They still make the Quaternity.
In the engineering manual it implies that in DRY mode (as distinct from DRY COOLING mode) there is less sensible cooling as it approaches the humidity setpoint, but that's not the same as
no sensible cooling in DRY mode. See the notes at the bottom of P49 (p50 in PDF pagination):
http://www.daikinac.com/content/ass...ta.pdf
The coil & valving diagram on p.8 (p.9 in PDF) implies that the coil on the indoor unit really is split, and operates differently in DRY mode, where it applies continuous re-heat with the split coil, whereas in DRY COOLING mode it does not (thus delivering a greater fraction of sensible cooling to latent cooling when in DRY COOLING mode, and conversely.) But it does not dehumidify while in heating mode (which would be a nice feature.)

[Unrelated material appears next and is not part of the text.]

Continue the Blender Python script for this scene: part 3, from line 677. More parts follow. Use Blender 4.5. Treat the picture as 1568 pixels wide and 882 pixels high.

The Pacific Northwest does not have humidity issues any time of year (let alone all year) for air maintained at room temp. Ventilation rates (using outdoor air) can handle it without mechanical dehumidification unless you have excessive interior moisture sources, or insist on interior air with dew points below 60F on warmer winter days. If you overlay both
temperature & dew point graphs of the weather history even on foggy-dew coastal OR you generally only get dew points above 60F when it's warm enough to have a sensible cooling load.